Bayesian inference: More than Bayes's theorem

TL;DR

This paper emphasizes that Bayesian inference encompasses all of probability theory, highlighting the importance of marginalization over auxiliary factors for understanding evidence in complex hypotheses.

Contribution

It provides a tutorial focusing on the role of marginalization in Bayesian inference, especially for newcomers, and discusses its significance and potential pitfalls.

Findings

Marginalization is fundamental for Bayesian capabilities.

Priors influence inference beyond shifting estimates.

Caution needed with large parameter spaces.

Abstract

Bayesian inference gets its name from *Bayes's theorem*, expressing posterior probabilities for hypotheses about a data generating process as the (normalized) product of prior probabilities and a likelihood function. But Bayesian inference uses all of probability theory, not just Bayes's theorem. Many hypotheses of scientific interest are *composite hypotheses*, with the strength of evidence for the hypothesis dependent on knowledge about auxiliary factors, such as the values of nuisance parameters (e.g., uncertain background rates or calibration factors).
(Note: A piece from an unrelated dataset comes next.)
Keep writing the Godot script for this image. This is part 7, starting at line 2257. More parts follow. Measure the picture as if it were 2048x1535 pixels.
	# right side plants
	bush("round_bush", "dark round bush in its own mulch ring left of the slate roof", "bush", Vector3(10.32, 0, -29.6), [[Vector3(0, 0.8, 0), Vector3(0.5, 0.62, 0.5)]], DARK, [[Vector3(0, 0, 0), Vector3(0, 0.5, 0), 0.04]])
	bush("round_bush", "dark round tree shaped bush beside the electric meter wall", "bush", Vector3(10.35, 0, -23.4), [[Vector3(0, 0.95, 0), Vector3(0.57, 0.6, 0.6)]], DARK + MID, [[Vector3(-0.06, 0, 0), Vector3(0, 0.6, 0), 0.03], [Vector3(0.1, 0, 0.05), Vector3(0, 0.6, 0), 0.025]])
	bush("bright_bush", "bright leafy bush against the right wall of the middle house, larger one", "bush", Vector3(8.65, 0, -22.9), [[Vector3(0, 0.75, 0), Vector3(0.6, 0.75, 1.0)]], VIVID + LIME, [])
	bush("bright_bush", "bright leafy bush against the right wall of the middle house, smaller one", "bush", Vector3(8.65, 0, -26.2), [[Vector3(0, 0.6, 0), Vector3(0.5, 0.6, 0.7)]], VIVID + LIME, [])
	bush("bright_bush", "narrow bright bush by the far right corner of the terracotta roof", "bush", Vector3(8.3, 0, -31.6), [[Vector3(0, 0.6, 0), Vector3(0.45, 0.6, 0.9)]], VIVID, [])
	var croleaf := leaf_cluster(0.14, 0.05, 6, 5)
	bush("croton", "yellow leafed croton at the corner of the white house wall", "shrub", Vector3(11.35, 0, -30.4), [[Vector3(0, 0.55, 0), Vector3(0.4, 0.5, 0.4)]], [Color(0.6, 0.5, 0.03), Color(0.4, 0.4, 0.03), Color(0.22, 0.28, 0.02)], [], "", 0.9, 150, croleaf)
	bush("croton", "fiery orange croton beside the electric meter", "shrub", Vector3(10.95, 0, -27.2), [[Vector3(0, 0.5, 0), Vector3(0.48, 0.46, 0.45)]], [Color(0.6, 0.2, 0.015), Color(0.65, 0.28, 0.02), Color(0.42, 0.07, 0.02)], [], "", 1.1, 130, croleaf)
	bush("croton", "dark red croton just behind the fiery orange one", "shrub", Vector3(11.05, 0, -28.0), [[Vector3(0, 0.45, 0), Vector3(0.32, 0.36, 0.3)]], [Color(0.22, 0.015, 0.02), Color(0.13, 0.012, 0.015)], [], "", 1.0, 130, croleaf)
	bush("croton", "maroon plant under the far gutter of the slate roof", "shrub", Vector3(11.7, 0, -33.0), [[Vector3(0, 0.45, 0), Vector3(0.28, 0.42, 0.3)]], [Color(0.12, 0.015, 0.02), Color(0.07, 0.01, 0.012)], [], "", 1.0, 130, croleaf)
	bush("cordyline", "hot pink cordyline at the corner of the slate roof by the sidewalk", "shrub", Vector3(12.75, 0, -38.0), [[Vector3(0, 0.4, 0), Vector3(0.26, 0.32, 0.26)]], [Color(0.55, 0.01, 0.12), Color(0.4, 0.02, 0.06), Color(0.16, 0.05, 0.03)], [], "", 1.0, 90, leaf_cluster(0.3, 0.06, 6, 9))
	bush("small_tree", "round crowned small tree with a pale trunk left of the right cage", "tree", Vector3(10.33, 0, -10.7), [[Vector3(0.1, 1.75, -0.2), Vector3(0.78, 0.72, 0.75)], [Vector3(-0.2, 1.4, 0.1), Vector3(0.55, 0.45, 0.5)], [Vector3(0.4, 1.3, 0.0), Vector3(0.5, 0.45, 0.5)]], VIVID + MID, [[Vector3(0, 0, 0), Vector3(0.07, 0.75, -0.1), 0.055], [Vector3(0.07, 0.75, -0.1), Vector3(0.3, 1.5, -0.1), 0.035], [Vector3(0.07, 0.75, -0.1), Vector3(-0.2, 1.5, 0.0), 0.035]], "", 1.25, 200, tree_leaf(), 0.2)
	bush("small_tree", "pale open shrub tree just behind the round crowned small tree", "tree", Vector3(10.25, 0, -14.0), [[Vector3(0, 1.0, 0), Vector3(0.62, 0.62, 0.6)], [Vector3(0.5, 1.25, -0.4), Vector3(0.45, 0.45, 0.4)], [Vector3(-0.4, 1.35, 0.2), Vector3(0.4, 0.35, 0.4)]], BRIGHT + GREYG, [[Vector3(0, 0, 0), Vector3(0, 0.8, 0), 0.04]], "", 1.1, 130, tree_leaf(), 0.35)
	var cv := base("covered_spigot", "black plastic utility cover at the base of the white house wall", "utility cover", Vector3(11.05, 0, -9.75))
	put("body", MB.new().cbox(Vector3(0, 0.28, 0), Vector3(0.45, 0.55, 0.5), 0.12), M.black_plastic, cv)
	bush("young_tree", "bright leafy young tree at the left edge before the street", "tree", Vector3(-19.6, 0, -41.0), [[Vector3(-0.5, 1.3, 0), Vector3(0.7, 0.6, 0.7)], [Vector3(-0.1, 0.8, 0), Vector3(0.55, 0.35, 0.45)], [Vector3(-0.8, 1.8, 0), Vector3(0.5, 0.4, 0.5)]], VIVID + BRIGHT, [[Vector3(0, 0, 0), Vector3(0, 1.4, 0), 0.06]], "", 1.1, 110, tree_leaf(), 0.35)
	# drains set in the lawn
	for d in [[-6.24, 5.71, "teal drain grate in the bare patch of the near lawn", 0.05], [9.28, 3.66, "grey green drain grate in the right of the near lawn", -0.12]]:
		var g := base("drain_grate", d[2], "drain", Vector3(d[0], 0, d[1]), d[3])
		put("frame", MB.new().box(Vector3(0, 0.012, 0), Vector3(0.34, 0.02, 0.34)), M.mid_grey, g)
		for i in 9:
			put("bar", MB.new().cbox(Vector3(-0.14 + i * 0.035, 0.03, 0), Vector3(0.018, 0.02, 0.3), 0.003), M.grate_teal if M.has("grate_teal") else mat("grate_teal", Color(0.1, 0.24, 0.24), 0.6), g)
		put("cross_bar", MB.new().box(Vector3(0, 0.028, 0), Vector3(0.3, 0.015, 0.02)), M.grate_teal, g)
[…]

Many important capabilities of Bayesian methods arise from use of the law of total probability, which instructs analysts to compute probabilities for composite hypotheses by *marginalization* over auxiliary factors. This tutorial targets relative newcomers to Bayesian inference, aiming to complement tutorials that focus on Bayes's theorem and how priors modulate likelihoods. The emphasis here is on marginalization over parameter spaces -- both how it is the foundation for important capabilities, and how it may motivate caution when parameter spaces are large. Topics covered include the difference between likelihood and probability, understanding the impact of priors beyond merely shifting the maximum likelihood estimate, and the role of marginalization in accounting for uncertainty in nuisance parameters, systematic error, and model misspecification.